There's also UniPCem, which I think is a fork/port of PCem, and more recently updated. But I haven't tried it.
https://github.com/dosbox-staging/dosbox-staging/wiki/DOSBox...
Personally I use DOSBox Pure with RetroArch
EDIT: Oops, talked too soon. Apparently DOSBox-ECE has been EOLed :(
It also has native Mac Apple Silicon build. I find something very satisfying with emulating DOS and Windows 95 on a very fast non-x86 machine.
Heads up though - it has some coloration/palette issues around using the built-in capture tool to record video, but this is specifically related to Macs.
Ouch!
Being a data hoarder can pay off.
For example could you run DOS 7 apps on a DOS 5 host that way (taking slowdown and hardware needs into account)?
In 2010-14 I worked at large retailer that still did almost half their development in RPG running on IBM iSeries.
Part of onboarding for new devs was this series of training software modules that went over the fundamentals of the RPG language. It was boring, but very thorough. It clearly had been purchased in the late 90s and kept in use since not much had really changed.
I think it was with Windows 8 that it finally stopped working. My supervisor, in charge of intern program, started stressing after none of the built-in compatibility options worked.

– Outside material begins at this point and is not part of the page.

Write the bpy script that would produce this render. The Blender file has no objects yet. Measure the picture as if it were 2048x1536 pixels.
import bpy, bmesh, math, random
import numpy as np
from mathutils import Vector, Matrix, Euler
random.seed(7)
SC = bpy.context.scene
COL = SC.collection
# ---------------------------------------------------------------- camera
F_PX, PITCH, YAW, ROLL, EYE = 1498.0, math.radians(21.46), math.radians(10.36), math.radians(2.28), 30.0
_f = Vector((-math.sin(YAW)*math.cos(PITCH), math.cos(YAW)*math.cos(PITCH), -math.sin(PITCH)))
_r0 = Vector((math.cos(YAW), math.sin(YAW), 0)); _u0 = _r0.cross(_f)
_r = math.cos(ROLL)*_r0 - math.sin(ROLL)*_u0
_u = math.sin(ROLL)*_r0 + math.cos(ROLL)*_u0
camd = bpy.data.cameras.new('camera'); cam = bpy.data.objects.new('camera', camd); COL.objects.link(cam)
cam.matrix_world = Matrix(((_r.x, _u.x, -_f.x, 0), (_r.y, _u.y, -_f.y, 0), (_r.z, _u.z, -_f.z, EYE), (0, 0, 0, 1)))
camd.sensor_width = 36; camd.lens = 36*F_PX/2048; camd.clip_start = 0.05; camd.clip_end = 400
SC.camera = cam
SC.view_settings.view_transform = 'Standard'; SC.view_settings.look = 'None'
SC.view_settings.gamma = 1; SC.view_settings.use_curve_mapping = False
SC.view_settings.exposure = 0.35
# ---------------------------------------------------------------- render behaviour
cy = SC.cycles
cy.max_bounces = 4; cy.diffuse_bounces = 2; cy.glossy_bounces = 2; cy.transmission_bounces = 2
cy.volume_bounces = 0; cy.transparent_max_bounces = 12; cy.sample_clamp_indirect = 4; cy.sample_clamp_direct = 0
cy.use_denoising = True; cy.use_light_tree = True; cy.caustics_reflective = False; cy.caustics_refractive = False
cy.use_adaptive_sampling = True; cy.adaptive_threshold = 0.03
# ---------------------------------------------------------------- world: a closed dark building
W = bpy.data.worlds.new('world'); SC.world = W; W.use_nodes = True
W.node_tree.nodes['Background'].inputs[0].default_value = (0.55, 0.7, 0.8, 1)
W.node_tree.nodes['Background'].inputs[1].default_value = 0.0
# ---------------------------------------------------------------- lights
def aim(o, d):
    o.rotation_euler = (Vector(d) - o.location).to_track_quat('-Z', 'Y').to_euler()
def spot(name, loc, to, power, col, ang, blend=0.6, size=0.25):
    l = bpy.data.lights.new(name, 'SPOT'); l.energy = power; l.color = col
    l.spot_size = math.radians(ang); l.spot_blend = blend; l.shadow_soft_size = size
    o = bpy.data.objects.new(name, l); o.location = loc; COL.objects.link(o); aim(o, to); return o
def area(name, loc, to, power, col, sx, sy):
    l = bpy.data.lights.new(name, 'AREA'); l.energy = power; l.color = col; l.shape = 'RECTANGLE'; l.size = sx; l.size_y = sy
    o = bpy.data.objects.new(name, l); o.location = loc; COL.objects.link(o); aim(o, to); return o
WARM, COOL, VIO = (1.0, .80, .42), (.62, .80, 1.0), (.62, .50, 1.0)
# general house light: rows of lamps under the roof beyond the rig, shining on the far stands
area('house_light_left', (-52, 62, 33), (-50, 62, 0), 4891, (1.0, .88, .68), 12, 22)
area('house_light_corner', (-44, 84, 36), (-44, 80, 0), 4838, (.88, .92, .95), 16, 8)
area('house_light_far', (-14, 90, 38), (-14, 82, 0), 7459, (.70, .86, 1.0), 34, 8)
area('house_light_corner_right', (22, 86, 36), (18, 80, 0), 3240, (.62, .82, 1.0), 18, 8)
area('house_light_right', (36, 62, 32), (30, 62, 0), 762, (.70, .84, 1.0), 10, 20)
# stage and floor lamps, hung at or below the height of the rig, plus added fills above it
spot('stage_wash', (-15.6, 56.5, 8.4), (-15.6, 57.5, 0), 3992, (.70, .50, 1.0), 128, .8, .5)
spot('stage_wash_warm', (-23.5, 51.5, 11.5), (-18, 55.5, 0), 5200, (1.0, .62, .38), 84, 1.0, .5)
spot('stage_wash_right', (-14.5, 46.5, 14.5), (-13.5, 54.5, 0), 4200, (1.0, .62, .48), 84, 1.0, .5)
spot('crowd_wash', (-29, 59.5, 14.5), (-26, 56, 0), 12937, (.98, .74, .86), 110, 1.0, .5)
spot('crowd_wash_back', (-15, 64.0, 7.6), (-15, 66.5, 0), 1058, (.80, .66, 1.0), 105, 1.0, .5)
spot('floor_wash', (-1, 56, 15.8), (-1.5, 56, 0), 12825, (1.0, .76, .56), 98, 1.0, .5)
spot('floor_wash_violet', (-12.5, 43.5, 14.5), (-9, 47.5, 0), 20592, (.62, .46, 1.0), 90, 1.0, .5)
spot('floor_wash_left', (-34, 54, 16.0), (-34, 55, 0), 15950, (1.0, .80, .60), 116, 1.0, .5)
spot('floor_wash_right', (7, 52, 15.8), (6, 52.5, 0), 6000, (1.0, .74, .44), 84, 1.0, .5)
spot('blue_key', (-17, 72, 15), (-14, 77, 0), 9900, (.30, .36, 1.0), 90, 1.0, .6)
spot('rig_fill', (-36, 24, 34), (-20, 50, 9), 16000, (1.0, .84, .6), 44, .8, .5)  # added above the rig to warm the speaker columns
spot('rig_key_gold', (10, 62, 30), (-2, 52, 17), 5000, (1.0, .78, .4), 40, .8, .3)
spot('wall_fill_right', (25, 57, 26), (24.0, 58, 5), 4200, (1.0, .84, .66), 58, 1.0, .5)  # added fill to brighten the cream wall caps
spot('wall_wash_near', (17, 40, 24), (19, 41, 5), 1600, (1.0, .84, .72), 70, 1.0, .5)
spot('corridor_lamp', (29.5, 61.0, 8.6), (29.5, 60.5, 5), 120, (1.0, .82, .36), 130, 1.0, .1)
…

I immediately thought of DOSbox, and sure enough, it worked like a charm. For the next couple years I was there, one of the first things all new devs did was install DOSbox and it gave me a smile every time.
From a glance ... unlike COBOL which was invented in the same year, it does not seem to be widely hated - possibly it's even well-liked. But since it is a proprietary language exclusive to IBM it is quite unfamiliar outside their silo.
The compiler maker was still in business but wanted 15 years of extortion-level "retroactive support" payments to let us move the license to a newer machine, and I could hear the old one about to fail. Thankfully the protection scheme was the old type that locked the compiler to the MAC address of the host PC.
We copied the compiler over to a DOSbox instance and spoofed the MAC. Worked like a charm.
Because screw that awful vendor.
If you have something battle tested and you know it works then just stick with it especially that now you got the vendor out of the loop.
But for a less HLE approach, do check PCem out.